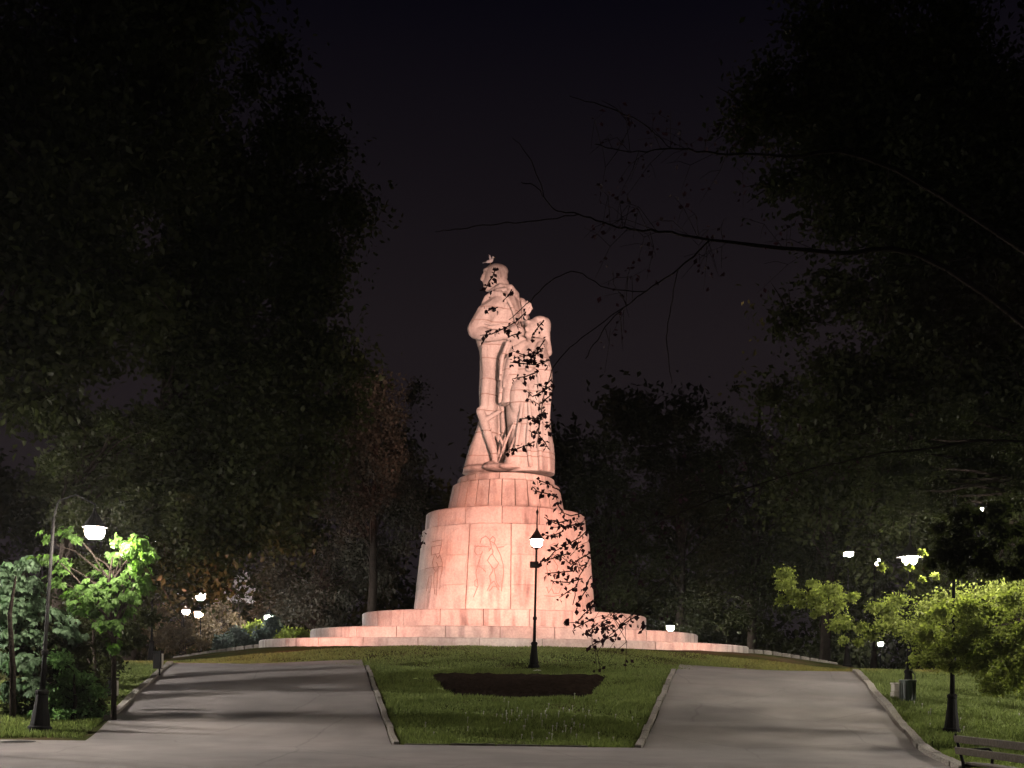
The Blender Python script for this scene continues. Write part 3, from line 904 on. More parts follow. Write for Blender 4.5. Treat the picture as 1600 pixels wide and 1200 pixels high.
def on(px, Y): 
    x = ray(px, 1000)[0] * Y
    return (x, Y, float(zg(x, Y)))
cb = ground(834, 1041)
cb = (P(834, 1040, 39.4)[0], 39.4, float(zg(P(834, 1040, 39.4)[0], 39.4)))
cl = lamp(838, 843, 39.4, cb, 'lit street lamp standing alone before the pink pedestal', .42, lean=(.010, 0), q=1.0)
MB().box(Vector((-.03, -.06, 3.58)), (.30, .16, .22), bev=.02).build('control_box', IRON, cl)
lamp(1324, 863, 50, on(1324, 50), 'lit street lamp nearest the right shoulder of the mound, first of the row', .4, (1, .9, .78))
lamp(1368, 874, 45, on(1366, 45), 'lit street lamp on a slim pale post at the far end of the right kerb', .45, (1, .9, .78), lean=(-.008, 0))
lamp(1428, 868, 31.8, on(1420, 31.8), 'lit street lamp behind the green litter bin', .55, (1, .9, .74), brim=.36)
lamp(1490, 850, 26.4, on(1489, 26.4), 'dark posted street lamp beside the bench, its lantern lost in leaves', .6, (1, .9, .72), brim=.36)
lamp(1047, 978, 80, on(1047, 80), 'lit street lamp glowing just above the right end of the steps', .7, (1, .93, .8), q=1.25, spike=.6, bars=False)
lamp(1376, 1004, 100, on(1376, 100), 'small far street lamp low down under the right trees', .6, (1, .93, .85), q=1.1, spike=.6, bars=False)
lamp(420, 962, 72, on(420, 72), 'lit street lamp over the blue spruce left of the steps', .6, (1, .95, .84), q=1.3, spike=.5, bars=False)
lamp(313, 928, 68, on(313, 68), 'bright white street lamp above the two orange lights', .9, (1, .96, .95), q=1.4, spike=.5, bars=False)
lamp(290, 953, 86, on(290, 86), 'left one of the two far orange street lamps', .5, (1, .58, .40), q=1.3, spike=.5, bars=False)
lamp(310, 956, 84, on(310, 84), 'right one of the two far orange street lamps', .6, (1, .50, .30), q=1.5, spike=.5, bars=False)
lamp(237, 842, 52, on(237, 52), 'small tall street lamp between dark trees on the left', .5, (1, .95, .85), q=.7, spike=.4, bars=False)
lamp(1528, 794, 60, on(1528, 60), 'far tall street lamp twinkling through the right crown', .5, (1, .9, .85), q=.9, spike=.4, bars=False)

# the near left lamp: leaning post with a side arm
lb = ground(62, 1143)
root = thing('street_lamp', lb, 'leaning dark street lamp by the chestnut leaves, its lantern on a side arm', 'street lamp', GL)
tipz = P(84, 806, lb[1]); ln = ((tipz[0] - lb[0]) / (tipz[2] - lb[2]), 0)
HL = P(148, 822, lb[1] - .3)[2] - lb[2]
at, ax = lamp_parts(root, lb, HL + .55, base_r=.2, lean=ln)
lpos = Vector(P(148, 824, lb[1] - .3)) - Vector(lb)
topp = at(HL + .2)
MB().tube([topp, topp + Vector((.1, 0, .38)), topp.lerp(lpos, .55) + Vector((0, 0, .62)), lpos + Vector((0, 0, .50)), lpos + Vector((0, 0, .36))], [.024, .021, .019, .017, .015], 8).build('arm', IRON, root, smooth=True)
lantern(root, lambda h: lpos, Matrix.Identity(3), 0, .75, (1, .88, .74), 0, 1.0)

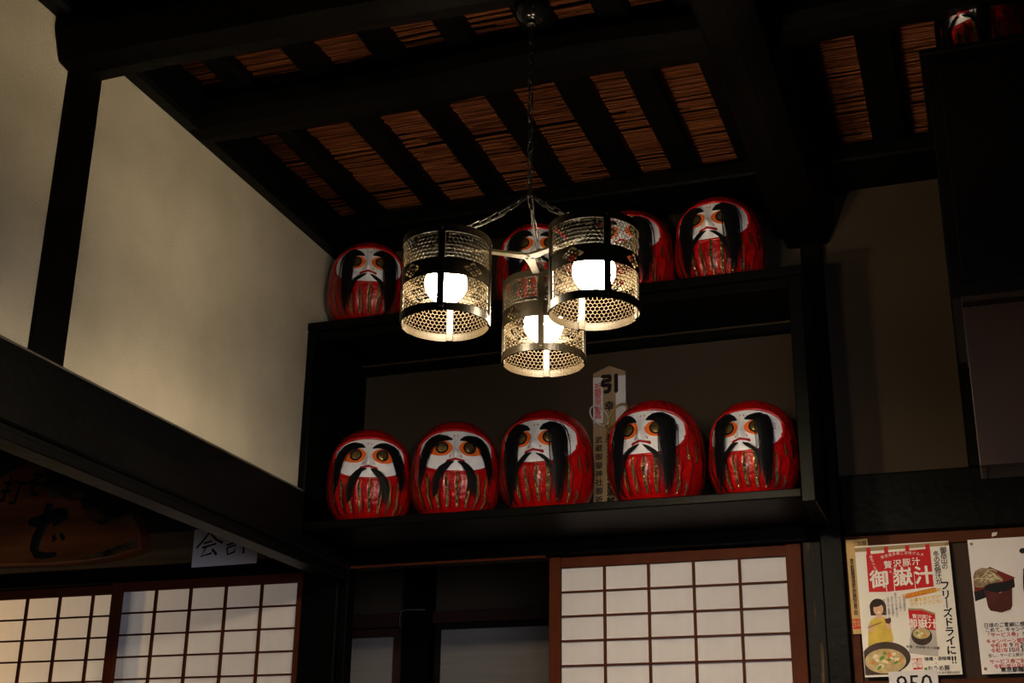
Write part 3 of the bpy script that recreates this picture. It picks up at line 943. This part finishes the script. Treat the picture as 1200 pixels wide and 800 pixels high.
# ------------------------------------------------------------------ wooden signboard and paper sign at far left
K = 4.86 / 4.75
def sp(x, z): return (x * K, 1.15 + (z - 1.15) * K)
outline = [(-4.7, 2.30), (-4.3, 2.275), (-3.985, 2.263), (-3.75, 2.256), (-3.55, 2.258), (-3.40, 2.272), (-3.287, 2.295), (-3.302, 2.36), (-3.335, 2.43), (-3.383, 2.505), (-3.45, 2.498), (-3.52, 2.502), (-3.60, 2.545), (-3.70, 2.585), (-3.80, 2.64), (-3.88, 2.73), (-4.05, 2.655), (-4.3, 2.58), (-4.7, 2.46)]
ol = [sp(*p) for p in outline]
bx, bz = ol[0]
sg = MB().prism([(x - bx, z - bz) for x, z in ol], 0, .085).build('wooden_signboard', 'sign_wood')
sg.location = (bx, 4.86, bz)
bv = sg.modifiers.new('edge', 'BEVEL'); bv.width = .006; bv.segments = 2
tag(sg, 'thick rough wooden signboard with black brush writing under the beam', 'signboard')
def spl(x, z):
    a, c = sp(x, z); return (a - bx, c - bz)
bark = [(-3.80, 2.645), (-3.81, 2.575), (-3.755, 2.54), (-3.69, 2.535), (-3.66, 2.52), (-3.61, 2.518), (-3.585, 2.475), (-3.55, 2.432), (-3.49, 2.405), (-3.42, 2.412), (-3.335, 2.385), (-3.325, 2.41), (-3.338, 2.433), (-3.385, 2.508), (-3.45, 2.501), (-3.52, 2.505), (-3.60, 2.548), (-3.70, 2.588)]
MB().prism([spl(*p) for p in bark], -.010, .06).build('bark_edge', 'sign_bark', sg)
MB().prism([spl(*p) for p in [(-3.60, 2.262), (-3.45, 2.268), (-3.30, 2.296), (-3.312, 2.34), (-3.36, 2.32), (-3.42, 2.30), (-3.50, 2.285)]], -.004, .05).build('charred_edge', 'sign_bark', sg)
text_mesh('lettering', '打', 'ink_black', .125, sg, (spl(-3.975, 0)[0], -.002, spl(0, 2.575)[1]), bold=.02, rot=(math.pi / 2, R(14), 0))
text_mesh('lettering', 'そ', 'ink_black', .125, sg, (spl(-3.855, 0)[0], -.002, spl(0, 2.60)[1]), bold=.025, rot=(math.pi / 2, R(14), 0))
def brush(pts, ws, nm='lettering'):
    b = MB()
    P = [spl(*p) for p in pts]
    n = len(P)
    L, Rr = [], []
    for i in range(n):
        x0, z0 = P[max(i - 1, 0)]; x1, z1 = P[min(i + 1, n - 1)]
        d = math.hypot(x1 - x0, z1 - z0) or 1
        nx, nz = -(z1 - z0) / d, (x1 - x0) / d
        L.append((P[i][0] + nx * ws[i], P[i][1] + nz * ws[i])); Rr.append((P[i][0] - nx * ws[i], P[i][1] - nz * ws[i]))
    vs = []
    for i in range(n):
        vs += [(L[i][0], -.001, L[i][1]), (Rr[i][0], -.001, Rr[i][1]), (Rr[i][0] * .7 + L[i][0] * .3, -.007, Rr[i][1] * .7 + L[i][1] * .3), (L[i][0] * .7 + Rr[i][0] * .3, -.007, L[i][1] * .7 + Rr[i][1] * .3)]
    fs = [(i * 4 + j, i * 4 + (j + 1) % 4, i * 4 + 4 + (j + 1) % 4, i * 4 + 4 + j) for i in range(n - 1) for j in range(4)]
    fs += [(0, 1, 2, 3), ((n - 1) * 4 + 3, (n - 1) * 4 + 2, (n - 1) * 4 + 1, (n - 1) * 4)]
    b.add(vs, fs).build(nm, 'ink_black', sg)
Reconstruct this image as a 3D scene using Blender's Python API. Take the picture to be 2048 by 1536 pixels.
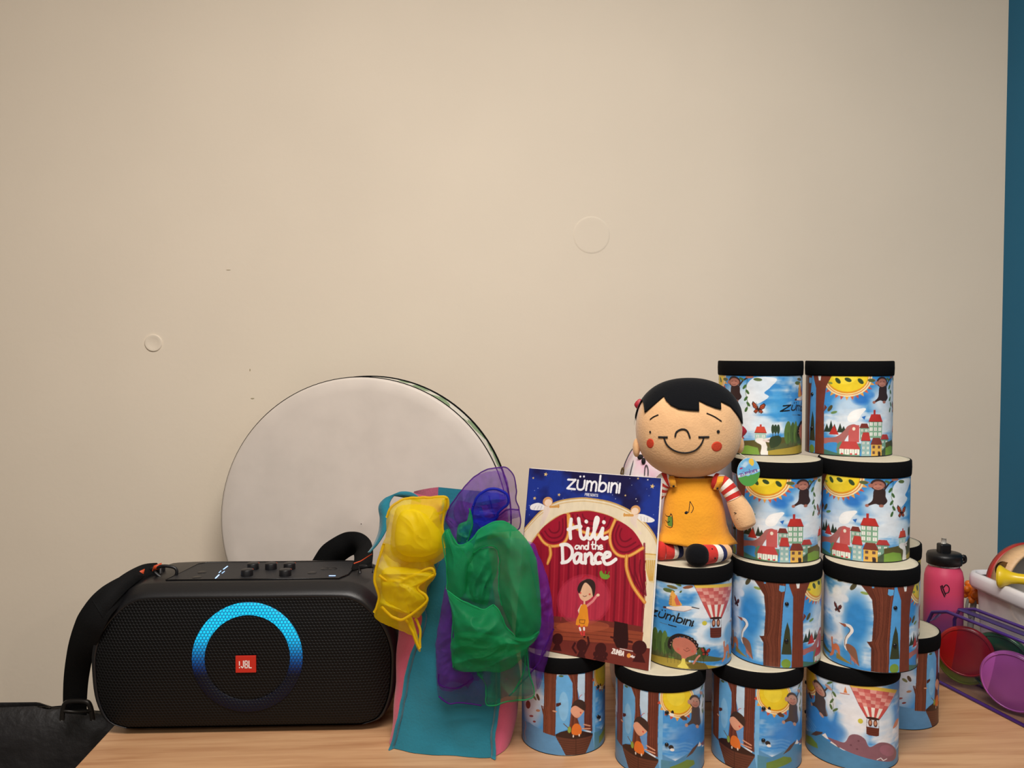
◇ ◇ ◇ ◇
**PROBLEM TO SOLVE**
Provide only the count of lines in the material above that hold the word "pixels".

**FULL OUTPUT**
3